Data provided
---

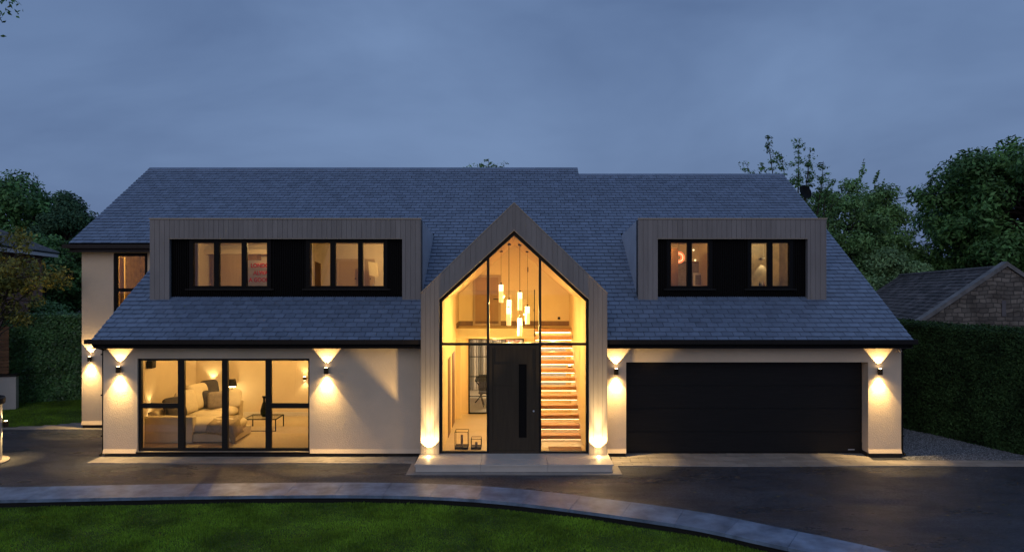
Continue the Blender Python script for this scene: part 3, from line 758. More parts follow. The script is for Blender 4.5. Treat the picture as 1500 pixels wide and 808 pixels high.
# steel screen and dining space behind
b = MB(); sx0, sx1, sz0, sz1 = -1.40, .30, .2, 2.50
frame_ring(b, sx0, sx1, sz0, sz1, .035, 20.97, 21.02)
for v in (522, 551, 580): z = VZ(v, 21); b.box(sx0+.035, sx1-.035, 20.98, 21.01, z-.012, z+.012)
for x in (-.84, -.27): b.box(x-.012, x+.012, 20.981, 21.009, sz0+.035, sz1-.035)
ss = b.build('steel_screen', M_black, H); sub(MB().box(sx0+.02, sx1-.02, 20.992, 20.998, sz0+.02, sz1-.02), 'pane', M_glass, ss)
r = MB(); r.box(-2.6, -2.52, 21.1, 25.4, .1, 2.6); r.box(2.3, 2.38, 21.1, 25.4, .1, 2.6); r.box(-2.52, 2.3, 25.3, 25.4, .1, 2.6); r.box(-2.52, 2.3, 21.1, 25.3, 2.551, 2.6); r.build('dining_wall', mat('dining_plaster', (.5, .45, .38), .85, var=.1, scale=2), H)
MB().box(-2.52, 2.3, 21.1, 25.3, .1, .19).build('dining_floor', M_floor, H)
b = MB()
for i in range(24):
    x = -2.3+i*.085; b.tube([(x, 25.2, .2), (x, 25.2, 2.54)], .04 if i % 3 else .028, 8)
tag(b.build('curtain', mat('dining_curtain', (.42, .36, .31), .9, island=.6)), 'long grey striped curtain behind the black steel screen in the hall', 'curtain')
# staircase
sr = empty('staircase', '', ''); del sr['label']; del sr['category']; sr.parent = H; sr.matrix_parent_inverse = Matrix.Translation(H.location).inverted()
nst = 13; rise = (2.85-.19)/nst; going = (20.42-17.35)/(nst-1)
sx0, sx1 = .62, 1.70
for i in range(nst):
    z = .19+rise*(i+1); y = 17.35+going*i
    t = MB().box(sx0, sx1, y, y+.30, z-.105, z).build('tread', M_oak, sr, bevel=.006)
    t = MB().box(sx0+.02, sx1-.005, y+.05, y+.075, z-.118, z-.1055).build('led_strip', M_led, sr)
t = MB(); 
for i in range(nst): 
    z = .19+rise*(i+1); y = 17.35+going*i
    t.box(sx0+.35, sx0+.55, y+.12, y+.28, z-rise, z-.106) if False else None
t.prismx([(17.5, .2), (17.62, .2), (20.75, 2.70), (20.75, 2.84), (20.6, 2.74), (17.5, .30)], .60, .619)
o = t.build('stringer', M_bal, sr)
# dormer bedrooms and wing room
zA0, zA1 = 3.55, 5.42
def droom(x0, x1, depth, m, fz=3.55, cz=5.36): room(x0, x1, CY+.125, CY+depth, fz, cz, m, M_carpet)
droom(-9.05, -6.30, 2.5, M_plaster2); droom(-6.14, -2.95, 2.2, M_plaster2); droom(3.66, 5.5, 2.4, M_plaster2); droom(5.66, 7.7, 1.9, M_marble)
room(-12.7, -10.2, wy+.301, 23.2, 3.0, 5.25, mat('dark_ochre_paper', (.16, .11, .05), .9, var=.4, scale=6), M_carpet)
def fill(name, x, y, z, pw, rad=.12, col=WARM): return lamp(name, 'POINT', (x, y, z), pw, col, None, rad=rad)

# ------------------------------------------------------------------ fittings
def wall_lamp(x, y, z, label, up=62, dn=110, nx=0, ny=-1, hang=.085, hfac=1.0, group='up and down wall lights on the cream walls', ang=79):
    px, py = x+nx*hang, y+ny*hang
    r = empty('wall_lamp', label, 'wall lamp', (x, y, z), group)
    b_ = MB(); b_.tube([(px, py, z-.075), (px, py, z+.075)], .055, 20); b_.tube([(x, y, z), (px, py, z)], .03, 10)
    b_.build('lamp_body', M_brass, r)
    for q in (.0755, -.0775): MB().tube([(px, py, z+q), (px, py, z+q+.002)], .035, 16).build('lens', M_lens, r)
    lamp('up_beam', 'SPOT', (px, py, z+.09), up, WARM, r, R(ang), .10, .012, (0, 0, 1))
    lamp('down_beam', 'SPOT', (px, py, z-.09), dn, WARM, r, R(ang), .28, .012, (0, 0, -1))
    lamp('down_core', 'SPOT', (px, py, z-.09), dn*1.4, WARM, r, R(62), 1.0, .012, (-nx*.05, -ny*.05, -1))
    lamp('down_spill', 'SPOT', (px, py, z-.09), dn*.35, WARM, r, R(150), 1.0, .03, (nx*.25, ny*.25, -1))
    return r
wall_lamp(UX(133.5, wy), wy, VZ(525, wy), 'bronze up and down wall lamp on the set back wing wall, furthest left')
wall_lamp(UX(173.3, WY-.08), WY, VZ(541, WY-.08), 'bronze up and down wall lamp left of the living room window')
wall_lamp(UX(477.7, WY-.08), WY, VZ(542.7, WY-.08), 'bronze up and down wall lamp right of the living room window')
wall_lamp(UX(902.7, WY-.08), WY, VZ(544, WY-.08), 'bronze up and down wall lamp between entrance gable and garage door')
wall_lamp(UX(1289.3, WY-.08), WY, VZ(544, WY-.08), 'bronze up and down wall lamp on the pier right of the garage door')
for x, lab in ((-2.02, 'recessed uplighter in the step at the left foot of the gable'), (2.0, 'recessed uplighter in the step at the right foot of the gable')):
    r = empty('uplighter', lab, 'uplighter', (x, 16.11, .19), 'uplighters recessed in the entrance step')
    MB().tube([(x, 16.11, .1905), (x, 16.11, .196)], .055, 20).build('rim', M_zinc, r)
    MB().tube([(x, 16.11, .1965), (x, 16.11, .198)], .040, 20).build('lens', M_lens, r)
    lamp('up_beam', 'SPOT', (x, 16.11, .205), 330, WARM, r, R(88), .30, .012, (0, 0, 1))
    lamp('lens_glare', 'POINT', (x, 16.08, .26), 4, WARM, r, rad=.03)
    lamp('up_core', 'SPOT', (x, 16.11, .205), 1000, WARM, r, R(30), 1.0, .012, (0, .035, 1))
# little security domes under the eaves
for x, z, lab in ((-10.04, 2.66, 'small dark security camera under the left end of the eaves'), (9.44, 2.62, 'small pale security camera under the right end of the eaves')):
    r = empty('security_camera', lab, 'camera', (x, WY-.02, z), 'security cameras under the eaves')
    MB().tube([(x, WY-.001, z), (x, WY-.05, z)], .035, 12).build('mount', M_white if x > 0 else M_black, r); MB().blob((x, WY-.07, z-.01), (.035, .035, .035)).build('dome', M_white if x > 0 else M_black, r, smooth=True)
# satellite dish at the far gable
r = empty('satellite_dish', 'round black satellite dish beside the right roof verge', 'satellite dish', (9.52, 24.0, 7.3))
b = MB(); b.lathe([(.01, 0), (.12, .015), (.20, .05), (.26, .10), (.255, .105), (.19, .06), (.01, .012)], 0, 0, 0, 24)
o = b.build('dish', M_black, r, smooth=True); o.matrix_parent_inverse = Matrix.Identity(4); o.location = (.66, 0, .03); o.rotation_euler = (R(70), 0, R(20))
MB().tube([(9.5, 24, 7.1), (9.9, 24, 7.15), (10.15, 24.02, 7.3)], .025, 8).build('bracket', M_black, r)

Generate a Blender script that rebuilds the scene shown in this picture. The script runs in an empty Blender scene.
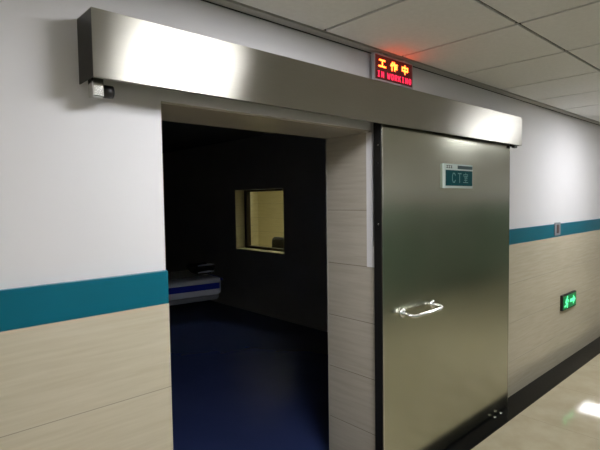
import bpy, bmesh, math, random
from mathutils import Vector, Matrix
random.seed(4)
C = bpy.context.scene.collection
scene = bpy.context.scene

# ------------------------------------------------------------------ helpers
def add_box(bm, lo, hi, mi=0, bevel=0.0, seg=2):
    x0, y0, z0 = [min(a, b) for a, b in zip(lo, hi)]
    x1, y1, z1 = [max(a, b) for a, b in zip(lo, hi)]
    v = [bm.verts.new(p) for p in ((x0,y0,z0),(x1,y0,z0),(x1,y1,z0),(x0,y1,z0),(x0,y0,z1),(x1,y0,z1),(x1,y1,z1),(x0,y1,z1))]
    fs = [bm.faces.new([v[i] for i in q]) for q in ((3,2,1,0),(4,5,6,7),(0,1,5,4),(1,2,6,5),(2,3,7,6),(3,0,4,7))]
    for f in fs: f.material_index = mi
    if bevel:
        es = list({e for f in fs for e in f.edges})
        r = bmesh.ops.bevel(bm, geom=es, offset=bevel, segments=seg, profile=0.5, affect='EDGES')
        for f in r['faces']: f.material_index = mi
    return fs

def add_tube(bm, pts, r, n=12, mi=0, caps=True):
    """round bar along a polyline; r is one radius or one per point"""
    pts = [Vector(p) for p in pts]
    rs = r if isinstance(r, (list, tuple)) else [r]*len(pts)
    rings = []
    nrm = None
    for i, p in enumerate(pts):
        d = (pts[min(i+1, len(pts)-1)] - pts[max(i-1, 0)]).normalized()
        if nrm is None:
            a = Vector((0,0,1)) if abs(d.z) < .9 else Vector((1,0,0))
            nrm = d.cross(a).normalized()
        nrm = (nrm - d*nrm.dot(d)).normalized()
        b = d.cross(nrm)
        rings.append([bm.verts.new(p + (nrm*math.cos(2*math.pi*k/n) + b*math.sin(2*math.pi*k/n))*rs[i]) for k in range(n)])
    for A, B in zip(rings, rings[1:]):
        for k in range(n):
            f = bm.faces.new((A[k], A[(k+1)%n], B[(k+1)%n], B[k])); f.smooth = True; f.material_index = mi
    if caps:
        bm.faces.new(rings[0][::-1]).material_index = mi; bm.faces.new(rings[-1]).material_index = mi

def add_prism(bm, outline, y0, y1, mi=0):
    """outline of (x, z) points extruded along y"""
    A = [bm.verts.new((x, y0, z)) for x, z in outline]; B = [bm.verts.new((x, y1, z)) for x, z in outline]
    fs = [bm.faces.new(A), bm.faces.new(B[::-1])]
    n = len(A)
    for i in range(n): fs.append(bm.faces.new((A[i], B[i], B[(i+1)%n], A[(i+1)%n])))
    for f in fs: f.material_index = mi
    return fs

def add_loft(bm, sections, mi=0, smooth=True):
    """closed loops of equal length skinned one to the next and capped"""
    rings = [[bm.verts.new(p) for p in s] for s in sections]
    n = len(rings[0])
    for A, B in zip(rings, rings[1:]):
        for k in range(n):
            f = bm.faces.new((A[k], A[(k+1)%n], B[(k+1)%n], B[k])); f.smooth = smooth; f.material_index = mi
    bm.faces.new(rings[0][::-1]); bm.faces.new(rings[-1])

def obj(name, bm, mats, parent=None, label=None, off=None):
    bmesh.ops.recalc_face_normals(bm, faces=bm.faces[:])
    uv = bm.loops.layers.uv.new('UVMap')
    for f in bm.faces:
        n = f.normal
        for l in f.loops:
            c = l.vert.co
            if abs(n.z) > .8: l[uv].uv = (c.x, c.y)
            elif abs(n.x) > abs(n.y): l[uv].uv = (c.y, c.z)
            else: l[uv].uv = (c.x, c.z)
    me = bpy.data.meshes.new(name); bm.to_mesh(me); bm.free()
    if not isinstance(mats, (list, tuple)): mats = [mats]
    for m in mats: me.materials.append(m)
    o = bpy.data.objects.new(name, me); C.objects.link(o)
    if parent is not None:
        o.parent = parent
        p = parent; off = Vector((0,0,0))
        while p is not None: off += p.location; p = p.parent
        me.transform(Matrix.Translation(-off))       # meshes are drawn in world coordinates
    if label: o['label'] = label
    return o

def thing(name, label, cat, loc, group=None, kind=None):
    o = bpy.data.objects.new(name, None); C.objects.link(o); o.location = loc
    o.empty_display_size = .1
    o['label'] = label; o['category'] = cat
    if group: o['group'] = group
    if kind: o['kind'] = kind
    return o

def tag(o, label, cat, group=None):
    o['label'] = label; o['category'] = cat
    if group: o['group'] = group
    return o

def struct(name, bm, mats, parent=None):
    o = obj(name, bm, mats, parent)
    if parent is None: o['kind'] = 'structure'
    return o

# ------------------------------------------------------------------ materials
def srgb(r, g, b):
    f = lambda c: (c/255/12.92) if c/255 <= .04045 else ((c/255+.055)/1.055)**2.4
    return (f(r), f(g), f(b), 1)

class NT:
    def __init__(s, name):
        s.m = bpy.data.materials.new(name); s.m.use_nodes = True
        s.t = s.m.node_tree; s.t.nodes.clear()
        s.out = s.n('ShaderNodeOutputMaterial'); s.b = s.n('ShaderNodeBsdfPrincipled')
        s.l(s.b.outputs[0], s.out.inputs[0])
    def n(s, t, **k):
        x = s.t.nodes.new(t)
        for a, v in k.items(): setattr(x, a, v)
        return x
    def l(s, a, b): s.t.links.new(a, b)
    def set(s, **k):
        for a, v in k.items(): s.b.inputs[a.replace('_', ' ')].default_value = v
        return s
    def noise(s, scale, stretch=(1,1,1), detail=4, rough=.55):
        tc = s.n('ShaderNodeNewGeometry'); mp = s.n('ShaderNodeMapping'); mp.inputs['Scale'].default_value = stretch
        s.l(tc.outputs['Position'], mp.inputs[0])
        n = s.n('ShaderNodeTexNoise'); n.inputs['Scale'].default_value = scale; n.inputs['Detail'].default_value = detail
        n.inputs['Roughness'].default_value = rough
        s.l(mp.outputs[0], n.inputs['Vector']); return n.outputs['Fac']
    def ramp(s, fac, stops):
        r = s.n('ShaderNodeValToRGB'); e = r.color_ramp.elements
        while len(e) < len(stops): e.new(.5)
        for q, (p, c) in zip(e, stops): q.position = p; q.color = c
        s.l(fac, r.inputs[0]); return r.outputs[0]
    def bump(s, h, strength, dist=.002):
        b = s.n('ShaderNodeBump'); b.inputs['Strength'].default_value = strength; b.inputs['Distance'].default_value = dist
        s.l(h, b.inputs['Height']); s.l(b.outputs[0], s.b.inputs['Normal']); return b
    def math(s, op, a, b=None, c=None):
        m = s.n('ShaderNodeMath', operation=op)
        for i, v in enumerate((a, b, c)):
            if v is None: continue
            if isinstance(v, (int, float)): m.inputs[i].default_value = v
            else: s.l(v, m.inputs[i])
        return m.outputs[0]

def plain(name, col, rough=.5, metal=0., var=.04, scale=8, bump=0., **k):
    t = NT(name)
    n = t.noise(scale)
    lo = tuple(c*(1-var) for c in col[:3]) + (1,); hi = tuple(min(1, c*(1+var)) for c in col[:3]) + (1,)
    t.l(t.ramp(n, [(.3, lo), (.7, hi)]), t.b.inputs['Base Color'])
    t.set(Roughness=rough, Metallic=metal, **k)
    if bump: t.bump(t.noise(scale*30, detail=2), bump, .001)
    return t.m

def emissive(name, col, strength, base=(.02,.02,.02,1)):
    t = NT(name); t.set(Base_Color=base, Roughness=.4, Emission_Color=col, Emission_Strength=strength)
    return t.m

ZB, TILE = 1.287, .33
def tile_mat(name, a, b, rough=.055, grout=srgb(152,144,129)):
    """glazed wall tile: fine lengthways streaks, thin joints between the rows"""
    t = NT(name)
    n1 = t.noise(9, (.35, .35, 5), 6, .6); n2 = t.noise(60, (.05, .05, 1), 3)
    mix = t.math('MULTIPLY_ADD', n2, .35, t.math('MULTIPLY', n1, .65))
    col = t.ramp(mix, [(.38, a), (.62, b)])
    geo = t.n('ShaderNodeNewGeometry'); sep = t.n('ShaderNodeSeparateXYZ'); t.l(geo.outputs['Position'], sep.inputs[0])
    z = t.math('DIVIDE', t.math('SUBTRACT', ZB + 5*TILE, sep.outputs[2]), TILE)
    fr = t.math('FRACT', z)
    d = t.math('MINIMUM', fr, t.math('SUBTRACT', 1, fr))
    joint = t.math('MULTIPLY', t.math('LESS_THAN', d, .0045), t.math('LESS_THAN', sep.outputs[2], 1.75))
    mx = t.n('ShaderNodeMix', data_type='RGBA'); t.l(joint, mx.inputs[0]); t.l(col, mx.inputs[6]); mx.inputs[7].default_value = grout
    t.l(mx.outputs[2], t.b.inputs['Base Color'])
    t.l(t.math('MULTIPLY_ADD', joint, .5, rough), t.b.inputs['Roughness'])
    h = t.math('MULTIPLY_ADD', joint, -1, t.math('MULTIPLY', n1, .12))
    t.bump(h, .12, .002)
    return t.m

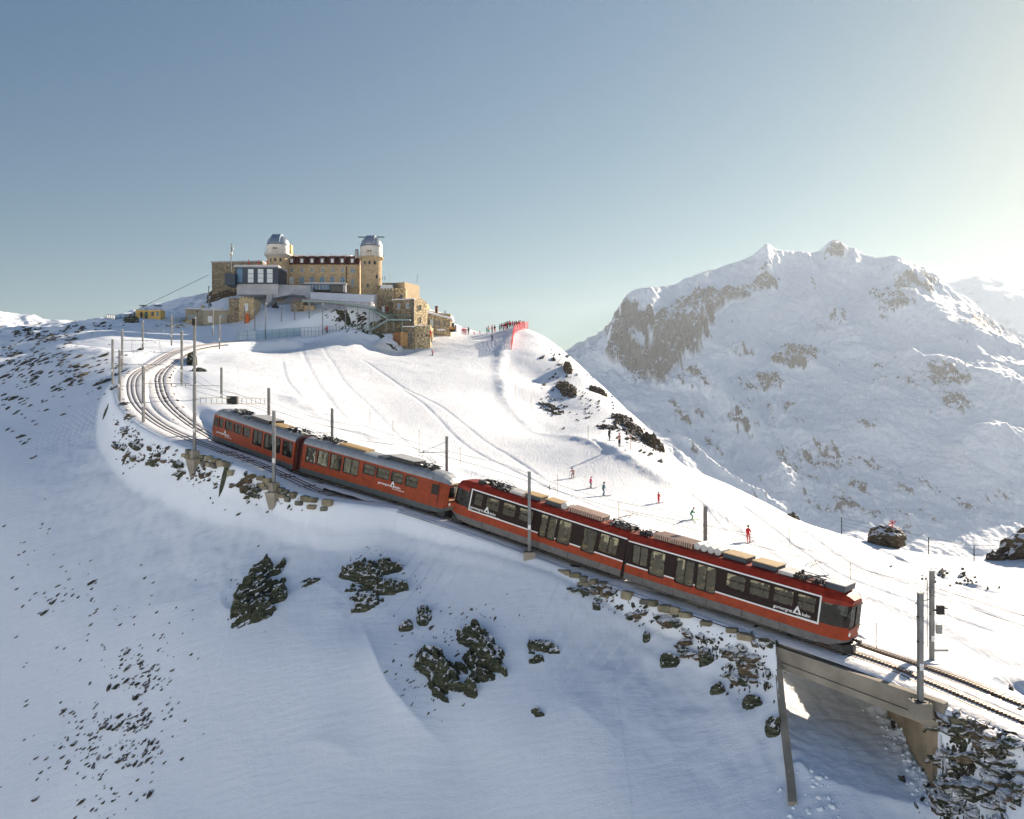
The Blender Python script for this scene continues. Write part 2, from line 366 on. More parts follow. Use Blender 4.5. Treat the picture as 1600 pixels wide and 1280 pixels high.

---

Extract the stretch of lines that begins at the line with "Generate a Blender" and ends at the line with "scene = bpy.context.scene", inclusive. Omit every picture.

Generate a Blender script that rebuilds the scene shown in this picture. The script runs in an empty Blender scene.
import bpy, bmesh, math, random
from mathutils import Vector, Matrix
random.seed(4)
C = bpy.context.scene.collection
scene = bpy.context.scene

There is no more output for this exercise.